* _GIVEN TASK_
Up to and including the line that contains "W(-33, 400, -9);", repeat each line of the data exactly, starting from the first.

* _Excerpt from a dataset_
▬▬▬▬▬▬

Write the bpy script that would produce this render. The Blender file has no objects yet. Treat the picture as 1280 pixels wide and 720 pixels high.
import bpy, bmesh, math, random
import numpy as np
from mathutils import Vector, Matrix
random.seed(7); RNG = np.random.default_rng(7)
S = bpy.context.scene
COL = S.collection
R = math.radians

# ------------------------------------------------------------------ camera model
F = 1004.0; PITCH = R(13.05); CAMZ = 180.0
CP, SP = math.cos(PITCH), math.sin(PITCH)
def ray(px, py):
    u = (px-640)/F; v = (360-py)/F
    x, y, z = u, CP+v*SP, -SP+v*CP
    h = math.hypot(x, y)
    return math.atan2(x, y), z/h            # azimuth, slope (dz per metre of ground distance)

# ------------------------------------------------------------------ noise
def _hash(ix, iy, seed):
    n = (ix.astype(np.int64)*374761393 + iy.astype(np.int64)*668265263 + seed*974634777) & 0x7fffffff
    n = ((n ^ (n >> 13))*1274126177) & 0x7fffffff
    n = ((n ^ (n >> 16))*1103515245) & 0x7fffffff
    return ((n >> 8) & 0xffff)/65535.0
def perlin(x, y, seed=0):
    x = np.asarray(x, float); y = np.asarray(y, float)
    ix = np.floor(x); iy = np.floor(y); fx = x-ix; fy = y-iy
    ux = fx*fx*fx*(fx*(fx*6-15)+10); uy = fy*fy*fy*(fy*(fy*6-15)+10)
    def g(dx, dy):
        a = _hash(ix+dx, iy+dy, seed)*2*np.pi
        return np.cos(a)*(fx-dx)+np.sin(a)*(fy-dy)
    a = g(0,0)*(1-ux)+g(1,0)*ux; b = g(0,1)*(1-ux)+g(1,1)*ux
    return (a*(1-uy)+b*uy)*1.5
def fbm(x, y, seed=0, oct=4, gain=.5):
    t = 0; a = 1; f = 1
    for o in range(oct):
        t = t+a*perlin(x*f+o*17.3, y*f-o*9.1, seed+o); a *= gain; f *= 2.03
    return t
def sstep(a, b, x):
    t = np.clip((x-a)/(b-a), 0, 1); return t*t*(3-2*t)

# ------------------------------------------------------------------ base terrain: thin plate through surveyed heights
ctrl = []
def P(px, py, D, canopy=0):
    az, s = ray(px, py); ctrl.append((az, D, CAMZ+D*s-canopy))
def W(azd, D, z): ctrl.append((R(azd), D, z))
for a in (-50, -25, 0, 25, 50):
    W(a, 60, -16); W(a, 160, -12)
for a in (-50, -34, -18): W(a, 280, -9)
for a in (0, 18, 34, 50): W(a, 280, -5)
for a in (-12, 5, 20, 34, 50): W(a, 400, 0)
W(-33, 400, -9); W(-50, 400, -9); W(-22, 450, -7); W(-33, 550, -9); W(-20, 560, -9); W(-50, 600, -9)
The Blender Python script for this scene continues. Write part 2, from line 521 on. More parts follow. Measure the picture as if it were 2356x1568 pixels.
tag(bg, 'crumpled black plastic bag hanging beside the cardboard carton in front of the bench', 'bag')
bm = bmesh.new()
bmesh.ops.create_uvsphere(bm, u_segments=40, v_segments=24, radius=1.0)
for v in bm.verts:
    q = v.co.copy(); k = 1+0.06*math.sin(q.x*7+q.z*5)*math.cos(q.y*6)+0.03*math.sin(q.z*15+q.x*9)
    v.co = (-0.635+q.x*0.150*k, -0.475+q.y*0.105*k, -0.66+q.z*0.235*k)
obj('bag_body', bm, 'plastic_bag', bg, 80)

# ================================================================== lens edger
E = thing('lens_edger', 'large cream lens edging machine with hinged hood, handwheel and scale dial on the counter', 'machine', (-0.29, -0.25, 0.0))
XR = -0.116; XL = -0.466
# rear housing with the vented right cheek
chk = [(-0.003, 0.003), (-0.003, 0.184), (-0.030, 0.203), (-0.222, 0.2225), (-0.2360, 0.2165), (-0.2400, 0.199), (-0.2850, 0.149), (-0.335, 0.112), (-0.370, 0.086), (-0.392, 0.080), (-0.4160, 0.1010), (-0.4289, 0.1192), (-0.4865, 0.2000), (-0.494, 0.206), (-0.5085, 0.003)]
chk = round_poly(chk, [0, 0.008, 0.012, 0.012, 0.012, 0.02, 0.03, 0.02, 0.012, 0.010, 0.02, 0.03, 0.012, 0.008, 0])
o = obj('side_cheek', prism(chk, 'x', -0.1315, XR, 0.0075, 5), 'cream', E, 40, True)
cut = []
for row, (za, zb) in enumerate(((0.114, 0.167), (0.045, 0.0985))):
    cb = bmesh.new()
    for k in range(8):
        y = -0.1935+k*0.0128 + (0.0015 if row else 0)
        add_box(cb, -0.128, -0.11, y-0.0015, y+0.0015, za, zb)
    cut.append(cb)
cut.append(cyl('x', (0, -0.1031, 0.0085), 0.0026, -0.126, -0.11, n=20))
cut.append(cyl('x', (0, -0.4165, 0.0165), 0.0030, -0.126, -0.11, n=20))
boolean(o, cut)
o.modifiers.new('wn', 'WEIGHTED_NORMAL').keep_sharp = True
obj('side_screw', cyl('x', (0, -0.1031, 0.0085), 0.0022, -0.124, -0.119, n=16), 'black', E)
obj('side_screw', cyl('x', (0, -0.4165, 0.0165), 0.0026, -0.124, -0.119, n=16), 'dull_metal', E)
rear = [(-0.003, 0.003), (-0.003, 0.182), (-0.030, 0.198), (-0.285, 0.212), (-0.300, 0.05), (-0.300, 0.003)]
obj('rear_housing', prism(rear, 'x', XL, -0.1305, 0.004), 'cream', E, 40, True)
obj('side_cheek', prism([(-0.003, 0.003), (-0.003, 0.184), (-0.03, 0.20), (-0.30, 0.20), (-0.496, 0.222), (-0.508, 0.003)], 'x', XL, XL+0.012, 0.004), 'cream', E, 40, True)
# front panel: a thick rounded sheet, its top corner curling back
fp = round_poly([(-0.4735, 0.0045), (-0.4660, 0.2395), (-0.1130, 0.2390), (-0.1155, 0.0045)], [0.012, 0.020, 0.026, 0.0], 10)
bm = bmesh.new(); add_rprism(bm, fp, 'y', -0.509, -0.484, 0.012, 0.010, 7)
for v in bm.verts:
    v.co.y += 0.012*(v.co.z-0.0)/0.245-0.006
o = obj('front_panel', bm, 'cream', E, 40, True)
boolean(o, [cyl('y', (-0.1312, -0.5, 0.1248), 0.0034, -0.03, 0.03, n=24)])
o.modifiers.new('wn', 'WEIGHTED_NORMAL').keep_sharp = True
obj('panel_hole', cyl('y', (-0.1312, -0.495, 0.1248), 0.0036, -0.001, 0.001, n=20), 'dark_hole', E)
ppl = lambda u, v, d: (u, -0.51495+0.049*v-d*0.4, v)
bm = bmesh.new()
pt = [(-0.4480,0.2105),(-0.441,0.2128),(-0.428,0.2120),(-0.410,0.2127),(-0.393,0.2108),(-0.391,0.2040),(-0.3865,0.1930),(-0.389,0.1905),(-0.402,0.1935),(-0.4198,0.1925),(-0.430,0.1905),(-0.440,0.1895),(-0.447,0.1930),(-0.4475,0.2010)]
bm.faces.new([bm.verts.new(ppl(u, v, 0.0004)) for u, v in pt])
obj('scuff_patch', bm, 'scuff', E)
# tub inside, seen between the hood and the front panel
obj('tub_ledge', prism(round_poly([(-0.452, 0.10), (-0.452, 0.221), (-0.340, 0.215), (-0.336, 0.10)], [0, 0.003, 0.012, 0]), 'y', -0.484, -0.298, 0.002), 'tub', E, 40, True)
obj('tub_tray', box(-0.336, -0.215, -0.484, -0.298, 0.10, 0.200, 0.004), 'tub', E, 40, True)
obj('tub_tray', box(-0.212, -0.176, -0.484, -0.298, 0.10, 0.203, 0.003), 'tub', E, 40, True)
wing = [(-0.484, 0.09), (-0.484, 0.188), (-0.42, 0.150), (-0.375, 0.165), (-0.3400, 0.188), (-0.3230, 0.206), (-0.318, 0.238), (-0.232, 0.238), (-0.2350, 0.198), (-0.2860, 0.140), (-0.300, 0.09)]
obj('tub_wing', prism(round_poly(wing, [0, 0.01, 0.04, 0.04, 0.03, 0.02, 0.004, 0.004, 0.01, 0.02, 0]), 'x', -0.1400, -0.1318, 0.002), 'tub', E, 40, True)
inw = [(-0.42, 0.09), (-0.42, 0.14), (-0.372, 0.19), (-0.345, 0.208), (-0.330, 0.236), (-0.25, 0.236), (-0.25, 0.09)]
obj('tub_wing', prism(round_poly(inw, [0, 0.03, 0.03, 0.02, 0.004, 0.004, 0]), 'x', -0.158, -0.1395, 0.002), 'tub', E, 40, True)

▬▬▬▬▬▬

* _CORRECT RESPONSE_
Write the bpy script that would produce this render. The Blender file has no objects yet. Treat the picture as 1280 pixels wide and 720 pixels high.
import bpy, bmesh, math, random
import numpy as np
from mathutils import Vector, Matrix
random.seed(7); RNG = np.random.default_rng(7)
S = bpy.context.scene
COL = S.collection
R = math.radians

# ------------------------------------------------------------------ camera model
F = 1004.0; PITCH = R(13.05); CAMZ = 180.0
CP, SP = math.cos(PITCH), math.sin(PITCH)
def ray(px, py):
    u = (px-640)/F; v = (360-py)/F
    x, y, z = u, CP+v*SP, -SP+v*CP
    h = math.hypot(x, y)
    return math.atan2(x, y), z/h            # azimuth, slope (dz per metre of ground distance)

# ------------------------------------------------------------------ noise
def _hash(ix, iy, seed):
    n = (ix.astype(np.int64)*374761393 + iy.astype(np.int64)*668265263 + seed*974634777) & 0x7fffffff
    n = ((n ^ (n >> 13))*1274126177) & 0x7fffffff
    n = ((n ^ (n >> 16))*1103515245) & 0x7fffffff
    return ((n >> 8) & 0xffff)/65535.0
def perlin(x, y, seed=0):
    x = np.asarray(x, float); y = np.asarray(y, float)
    ix = np.floor(x); iy = np.floor(y); fx = x-ix; fy = y-iy
    ux = fx*fx*fx*(fx*(fx*6-15)+10); uy = fy*fy*fy*(fy*(fy*6-15)+10)
    def g(dx, dy):
        a = _hash(ix+dx, iy+dy, seed)*2*np.pi
        return np.cos(a)*(fx-dx)+np.sin(a)*(fy-dy)
    a = g(0,0)*(1-ux)+g(1,0)*ux; b = g(0,1)*(1-ux)+g(1,1)*ux
    return (a*(1-uy)+b*uy)*1.5
def fbm(x, y, seed=0, oct=4, gain=.5):
    t = 0; a = 1; f = 1
    for o in range(oct):
        t = t+a*perlin(x*f+o*17.3, y*f-o*9.1, seed+o); a *= gain; f *= 2.03
    return t
def sstep(a, b, x):
    t = np.clip((x-a)/(b-a), 0, 1); return t*t*(3-2*t)

# ------------------------------------------------------------------ base terrain: thin plate through surveyed heights
ctrl = []
def P(px, py, D, canopy=0):
    az, s = ray(px, py); ctrl.append((az, D, CAMZ+D*s-canopy))
def W(azd, D, z): ctrl.append((R(azd), D, z))
for a in (-50, -25, 0, 25, 50):
    W(a, 60, -16); W(a, 160, -12)
for a in (-50, -34, -18): W(a, 280, -9)
for a in (0, 18, 34, 50): W(a, 280, -5)
for a in (-12, 5, 20, 34, 50): W(a, 400, 0)
W(-33, 400, -9); W(-50, 400, -9); W(-22, 450, -7); W(-33, 550, -9); W(-20, 560, -9); W(-50, 600, -9)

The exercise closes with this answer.